Vences is a graduate of STRIVE Preparatory Schools in Denver, Colorado, a charter network whose motto is “Where revolutionary education is commonplace and attending college is expected.”
And pursuing education and pushing boundaries is a familiar feeling for Vences, especially as she hones in on her interest in STEM.
“The fact that there aren’t that many women in the sciences motivates me to want to go into it more,” she said. “I want my little cousins and my community to look up to me and say ‘Oh, she’s in an area that’s male dominated and she’s fine, so I can do it too. We have to be an example so more women can go into science than there are today.”

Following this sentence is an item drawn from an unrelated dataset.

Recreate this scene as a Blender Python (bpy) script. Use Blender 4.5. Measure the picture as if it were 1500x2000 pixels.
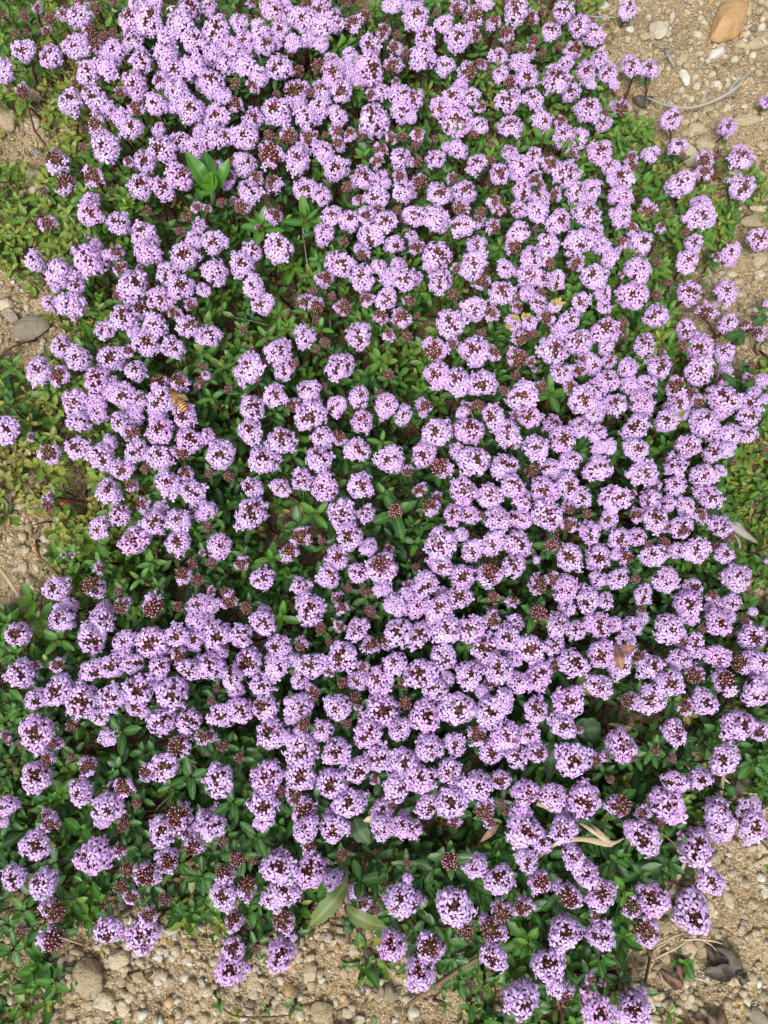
import bpy, math, random
import numpy as np
from mathutils import Vector, Matrix

for o in list(bpy.data.objects):
    bpy.data.objects.remove(o)
scene = bpy.context.scene
col = scene.collection

# ------------------------------------------------------------------ camera
CAM_H = 0.42
TILT = math.radians(12)
FPX = 1490.0
cd = bpy.data.cameras.new('camera')
cam = bpy.data.objects.new('camera', cd)
col.objects.link(cam)
cam.location = (0, 0, CAM_H)
cam.rotation_euler = (TILT, 0, 0)
cd.sensor_fit = 'VERTICAL'
cd.sensor_height = 36
cd.lens = 36 * FPX / 2000
cd.clip_start = 0.01
cd.clip_end = 500
scene.camera = cam

# ------------------------------------------------------------------ sky, sun, exposure
SUN_EL, SUN_AZ = math.radians(58), math.radians(200)
w = bpy.data.worlds.new('World')
scene.world = w
w.use_nodes = True
nt = w.node_tree
nt.nodes.clear()
sky = nt.nodes.new('ShaderNodeTexSky')
sky.sky_type = 'NISHITA'
sky.sun_disc = False
sky.sun_elevation = SUN_EL
sky.sun_rotation = SUN_AZ
sky.air_density = 1.0
sky.dust_density = 4.0
hs = nt.nodes.new('ShaderNodeHueSaturation')
hs.inputs['Saturation'].default_value = 0.35
bg = nt.nodes.new('ShaderNodeBackground')
bg.inputs['Strength'].default_value = 0.13
wo = nt.nodes.new('ShaderNodeOutputWorld')
nt.links.new(sky.outputs[0], hs.inputs['Color'])
nt.links.new(hs.outputs[0], bg.inputs['Color'])
nt.links.new(bg.outputs[0], wo.inputs['Surface'])
sl = bpy.data.lights.new('sun', 'SUN')
sl.energy = 1.7
sl.angle = math.radians(20)
sl.color = (1.0, 0.965, 0.91)
sun = bpy.data.objects.new('sun', sl)
col.objects.link(sun)
sd = Vector((math.sin(SUN_AZ) * math.cos(SUN_EL), math.cos(SUN_AZ) * math.cos(SUN_EL), math.sin(SUN_EL)))
sun.rotation_euler = (-sd).to_track_quat('-Z', 'Y').to_euler()
sun.location = (0, 0, 3)
scene.view_settings.view_transform = 'Standard'
scene.view_settings.look = 'None'
scene.view_settings.exposure = 0.63
scene.view_settings.gamma = 1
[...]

Vences will be the first in her family to pursue higher education. Her parents immigrated to the U.S. from Mexico, where her father never finished middle school, and her mother didn’t finish high school. As the first to not only graduate high school, but also go on to college, Vences hopes she is setting a good example for her three younger siblings.
“I want them to know they can go to college if they set their minds to it,” she said. “College isn’t just for some people who can afford it. If they really want it, they can do it.”